Tahun itu pula aku mulai bekerja sebagai editor bahasa di Penerbit Buku Alam Budaya, Jakarta. Lalu pindah jadi editor yang sama di Penerbit Cinta Media, merangkap juga di Penerbit Sanjaya, keduanya di Jakarta. Tahun 1992 aku dapat tawaran menulis cerita serial silat PENDEKAR GILA dengan menggunakan nama samaran F. Rahardja. Selama hampir tiga tahun 64 episode sempat aku tulis dan diterbitkan sebagai serial yang rutin terbit setiap minggu, diterbitkan oleh CINTA MEDIA, Jakarta. Hanya anehnya aku tak pernah berselera untuk memiliki apalgi mengoleksi buku-buku tulisanku yang sudah berselebaran di taman-taman bacaan di seluruh pelosok kota, bahkan luar negeri, karena penerbit memiliki agen di Malaysia, Brunai dan Singapura. Banyak permintaan dari jiran buku-buku fiksi Indonesia untuk konsumsi orang-orang dewek yang bekerja di sana. Tapi sedikit aku tak pernah merasa bangga dengan karya-karyaku. Buktinya setiap kali terbit dan aku memperoleh jatah buku yang jumlahnya bias sampai sepuluh eksemplar, selalu saja habis, dibawa atau dipinjam teman, saudara dan keponakan dan tak pernah kembali. Tapi aku tak pernah merasa saying atau eman-eman.

Zaman krismon tahun 1997, banyak penerbit buku kolaps, tak mampu mengatasi mahalnya kertas.

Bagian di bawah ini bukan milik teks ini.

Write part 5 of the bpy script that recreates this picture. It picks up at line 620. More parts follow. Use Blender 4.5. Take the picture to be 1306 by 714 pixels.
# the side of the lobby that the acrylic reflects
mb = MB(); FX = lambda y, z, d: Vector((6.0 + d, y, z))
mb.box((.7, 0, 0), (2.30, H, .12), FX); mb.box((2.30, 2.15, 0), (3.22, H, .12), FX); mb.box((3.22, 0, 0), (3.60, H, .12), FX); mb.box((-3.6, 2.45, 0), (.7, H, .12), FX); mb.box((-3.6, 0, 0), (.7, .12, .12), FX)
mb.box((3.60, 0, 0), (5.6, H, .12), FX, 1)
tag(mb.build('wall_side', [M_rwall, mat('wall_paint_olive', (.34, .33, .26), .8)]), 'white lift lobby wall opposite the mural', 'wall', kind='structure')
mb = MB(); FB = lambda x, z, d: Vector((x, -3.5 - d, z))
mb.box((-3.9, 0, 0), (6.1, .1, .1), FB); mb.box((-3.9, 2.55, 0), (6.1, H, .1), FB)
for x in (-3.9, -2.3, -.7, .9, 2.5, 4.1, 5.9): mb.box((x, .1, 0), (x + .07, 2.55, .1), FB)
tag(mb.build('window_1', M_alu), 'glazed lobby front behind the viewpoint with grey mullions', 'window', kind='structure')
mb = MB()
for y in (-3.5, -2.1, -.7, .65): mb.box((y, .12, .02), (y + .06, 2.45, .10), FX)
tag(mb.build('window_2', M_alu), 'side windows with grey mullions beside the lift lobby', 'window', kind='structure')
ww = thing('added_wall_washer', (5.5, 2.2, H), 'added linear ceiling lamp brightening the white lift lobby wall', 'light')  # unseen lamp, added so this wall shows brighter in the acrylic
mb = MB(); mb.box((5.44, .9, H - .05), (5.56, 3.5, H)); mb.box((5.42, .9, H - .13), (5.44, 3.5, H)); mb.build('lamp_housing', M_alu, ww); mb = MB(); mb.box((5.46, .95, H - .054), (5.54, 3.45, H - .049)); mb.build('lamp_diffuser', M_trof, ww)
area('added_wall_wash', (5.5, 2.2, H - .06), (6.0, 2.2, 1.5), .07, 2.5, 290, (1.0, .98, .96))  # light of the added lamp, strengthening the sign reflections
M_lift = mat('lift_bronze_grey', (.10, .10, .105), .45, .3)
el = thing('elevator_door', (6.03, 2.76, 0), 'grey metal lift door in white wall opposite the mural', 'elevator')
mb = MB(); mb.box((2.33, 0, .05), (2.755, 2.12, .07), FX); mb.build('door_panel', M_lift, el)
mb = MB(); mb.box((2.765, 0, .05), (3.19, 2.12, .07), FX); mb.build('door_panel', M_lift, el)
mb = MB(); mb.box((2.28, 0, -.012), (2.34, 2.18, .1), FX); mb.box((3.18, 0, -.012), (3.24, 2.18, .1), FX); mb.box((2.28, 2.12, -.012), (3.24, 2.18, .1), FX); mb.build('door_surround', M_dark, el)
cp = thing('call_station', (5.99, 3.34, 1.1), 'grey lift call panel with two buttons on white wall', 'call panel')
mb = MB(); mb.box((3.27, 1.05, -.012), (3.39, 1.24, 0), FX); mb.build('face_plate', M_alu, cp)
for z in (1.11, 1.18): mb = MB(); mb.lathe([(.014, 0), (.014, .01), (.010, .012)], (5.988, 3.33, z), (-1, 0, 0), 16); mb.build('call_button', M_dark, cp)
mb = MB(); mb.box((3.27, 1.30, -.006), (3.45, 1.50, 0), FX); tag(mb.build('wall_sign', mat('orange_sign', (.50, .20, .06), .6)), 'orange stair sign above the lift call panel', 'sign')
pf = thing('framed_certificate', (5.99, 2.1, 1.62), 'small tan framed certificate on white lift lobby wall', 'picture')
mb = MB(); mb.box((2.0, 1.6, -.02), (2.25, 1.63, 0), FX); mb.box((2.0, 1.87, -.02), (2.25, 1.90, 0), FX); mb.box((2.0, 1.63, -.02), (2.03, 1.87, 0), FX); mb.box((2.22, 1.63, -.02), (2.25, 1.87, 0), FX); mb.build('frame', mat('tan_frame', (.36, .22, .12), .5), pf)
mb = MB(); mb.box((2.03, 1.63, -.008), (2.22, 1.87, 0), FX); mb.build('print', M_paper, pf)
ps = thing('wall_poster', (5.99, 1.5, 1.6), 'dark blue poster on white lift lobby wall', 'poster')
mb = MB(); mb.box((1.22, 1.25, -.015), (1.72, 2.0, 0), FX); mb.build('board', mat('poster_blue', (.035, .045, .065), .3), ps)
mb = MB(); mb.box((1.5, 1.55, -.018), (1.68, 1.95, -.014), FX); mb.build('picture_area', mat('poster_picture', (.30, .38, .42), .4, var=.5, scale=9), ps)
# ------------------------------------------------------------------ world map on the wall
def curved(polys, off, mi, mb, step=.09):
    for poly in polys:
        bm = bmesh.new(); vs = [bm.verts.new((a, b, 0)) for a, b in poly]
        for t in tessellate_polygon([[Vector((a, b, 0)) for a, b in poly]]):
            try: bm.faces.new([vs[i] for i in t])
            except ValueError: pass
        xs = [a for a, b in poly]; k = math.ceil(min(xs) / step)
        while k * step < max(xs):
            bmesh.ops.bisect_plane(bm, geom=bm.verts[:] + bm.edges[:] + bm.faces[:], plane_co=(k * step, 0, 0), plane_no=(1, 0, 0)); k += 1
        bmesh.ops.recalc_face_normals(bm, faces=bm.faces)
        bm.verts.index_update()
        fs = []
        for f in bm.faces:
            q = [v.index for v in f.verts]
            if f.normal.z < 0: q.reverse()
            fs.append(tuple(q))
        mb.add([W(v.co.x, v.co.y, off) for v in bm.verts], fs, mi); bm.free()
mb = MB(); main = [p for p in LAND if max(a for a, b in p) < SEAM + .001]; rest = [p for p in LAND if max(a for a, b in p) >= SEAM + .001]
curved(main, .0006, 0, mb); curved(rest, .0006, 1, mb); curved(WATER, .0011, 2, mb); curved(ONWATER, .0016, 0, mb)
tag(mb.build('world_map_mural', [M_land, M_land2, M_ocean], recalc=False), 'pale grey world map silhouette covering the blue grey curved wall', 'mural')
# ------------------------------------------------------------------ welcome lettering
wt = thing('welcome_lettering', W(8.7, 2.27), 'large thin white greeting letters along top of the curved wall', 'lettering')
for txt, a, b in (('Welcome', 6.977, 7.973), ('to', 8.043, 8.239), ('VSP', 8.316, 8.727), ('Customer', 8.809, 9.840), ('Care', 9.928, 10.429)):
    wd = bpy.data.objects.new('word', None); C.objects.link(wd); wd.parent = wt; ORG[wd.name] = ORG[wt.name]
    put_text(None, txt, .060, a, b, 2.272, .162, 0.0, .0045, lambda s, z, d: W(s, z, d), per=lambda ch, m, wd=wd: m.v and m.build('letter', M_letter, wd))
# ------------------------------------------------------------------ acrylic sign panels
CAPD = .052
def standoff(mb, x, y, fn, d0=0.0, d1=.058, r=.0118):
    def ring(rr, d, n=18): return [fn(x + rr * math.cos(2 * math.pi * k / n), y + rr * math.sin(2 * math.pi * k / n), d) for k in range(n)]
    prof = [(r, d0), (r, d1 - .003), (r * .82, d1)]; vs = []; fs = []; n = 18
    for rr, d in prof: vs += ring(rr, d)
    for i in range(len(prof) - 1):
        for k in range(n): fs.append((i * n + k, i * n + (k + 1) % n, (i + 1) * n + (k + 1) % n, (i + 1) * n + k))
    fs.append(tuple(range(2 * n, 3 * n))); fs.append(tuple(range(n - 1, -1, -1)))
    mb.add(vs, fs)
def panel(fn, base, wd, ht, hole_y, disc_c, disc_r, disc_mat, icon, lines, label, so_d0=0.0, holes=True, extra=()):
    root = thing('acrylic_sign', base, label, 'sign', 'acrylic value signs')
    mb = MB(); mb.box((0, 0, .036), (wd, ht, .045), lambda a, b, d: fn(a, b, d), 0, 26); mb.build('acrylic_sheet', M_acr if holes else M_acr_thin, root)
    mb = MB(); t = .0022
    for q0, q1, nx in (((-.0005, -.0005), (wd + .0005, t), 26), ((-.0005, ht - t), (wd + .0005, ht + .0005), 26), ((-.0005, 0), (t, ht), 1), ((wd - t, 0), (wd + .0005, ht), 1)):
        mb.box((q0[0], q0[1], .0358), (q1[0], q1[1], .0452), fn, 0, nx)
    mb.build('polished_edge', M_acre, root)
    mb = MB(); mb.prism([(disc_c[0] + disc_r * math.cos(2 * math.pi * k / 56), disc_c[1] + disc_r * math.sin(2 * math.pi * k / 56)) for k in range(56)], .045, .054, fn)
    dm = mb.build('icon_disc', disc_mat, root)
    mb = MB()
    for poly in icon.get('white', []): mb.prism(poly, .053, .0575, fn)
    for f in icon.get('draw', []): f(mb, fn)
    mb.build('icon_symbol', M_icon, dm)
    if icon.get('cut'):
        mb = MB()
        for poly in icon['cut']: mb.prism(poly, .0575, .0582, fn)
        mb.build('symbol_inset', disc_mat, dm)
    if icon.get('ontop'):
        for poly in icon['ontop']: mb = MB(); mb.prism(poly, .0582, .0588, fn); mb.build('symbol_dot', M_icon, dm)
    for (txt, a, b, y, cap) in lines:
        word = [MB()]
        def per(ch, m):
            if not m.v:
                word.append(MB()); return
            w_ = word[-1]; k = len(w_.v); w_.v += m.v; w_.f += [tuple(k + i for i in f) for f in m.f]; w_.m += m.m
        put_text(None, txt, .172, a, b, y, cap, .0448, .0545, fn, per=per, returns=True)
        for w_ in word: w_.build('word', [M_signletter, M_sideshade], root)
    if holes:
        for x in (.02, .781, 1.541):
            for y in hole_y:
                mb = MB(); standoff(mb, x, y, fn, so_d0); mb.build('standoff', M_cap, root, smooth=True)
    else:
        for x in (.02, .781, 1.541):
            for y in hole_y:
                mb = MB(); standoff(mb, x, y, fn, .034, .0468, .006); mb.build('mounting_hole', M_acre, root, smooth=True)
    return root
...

Sementara itu dunia pertelevisian mulai tumbuh dan berkembang, yang bukan lambat laun melainkan begitu cepatnya mampu menggeser kecintaan anak-anak untuk terpaut dan mabok oleh acara-acaranya yang laksana candu mariyuana membikin ketagihan. Anak-anakku lupa belajar lupa mengaji terpaku di depan televisi. Ini sebuah fenomena zaman ini. Hiburan gratis yang bisa menyusup kapan saja sampai di kamar-kamar tidur kita. Anak-anak bangun dari tidurnya dan masih penuh belek di matanya sudah mencari-cari remote control untuk memilih filem-filem kesukaannya sendiri. Di sisi lain serbuan hebat legiun asing yakni bacaan impor seperti komik-komik Jepang menggangu kestabilan penjualan buku lokal. Akibatnya aku sempat kehilangan pekerjaan tetap. Jadi kuli serabutan, dagang koran, membimbing belasan anak-anak sekolah jadi pengasong koran di Depok. Pada saat itulah beberapa tulisanku yang dimuat di majalah dan Koran cukup membanggakan hati.

Pernah bergabung dengan Teater Pasar Sore juga Lingkaran Apresiasi Sastra (LAS) Rawamangun. Pada tahun 2002 bersama penyair yang juga wartawan Sinar Harapan, Sihar Ramses Simatupang, Bagus Sidhi Pramudya, Mer Maghdalena, dkk, mendirikan kelompok studi seni, sastra, dan budaya bernama Komunitas Seni Tanah Depok (KSTD) Mempersiapkan pementasan teater untuk menyambut Hari Pahlawan di Kota Depok, namun urung karena tidak memperoleh izin tempat di Walikota. Antologi puisi KEBERANGKATAN menjadi penanda pernah adanya KSTD.

Sempat jadi teman 'ngobrol' Gerson Poyk, yang pada malam-malam dingin dan sepi selalu memberi wejangan dan mantra-mantra untuk membangkit-bangkitkan mayat kematian kreativitasku. Diundangnya Socrates, Nietzsche, Sarte, Mercury, Ronggowarsito, Mao Tze tung, Sukarno, Madam Theresia, Ibu Kita Kartini, untuk membakar semangatku. Lain waktu dibukanya Injil dan Al-Quran, Weda dan Tripitaka. Bangun, Anak Muda! Kematian seperti dirimu dialami oleh semua orang. Masalahnya, tinggal mau atau tidak dirimu hidup kembali!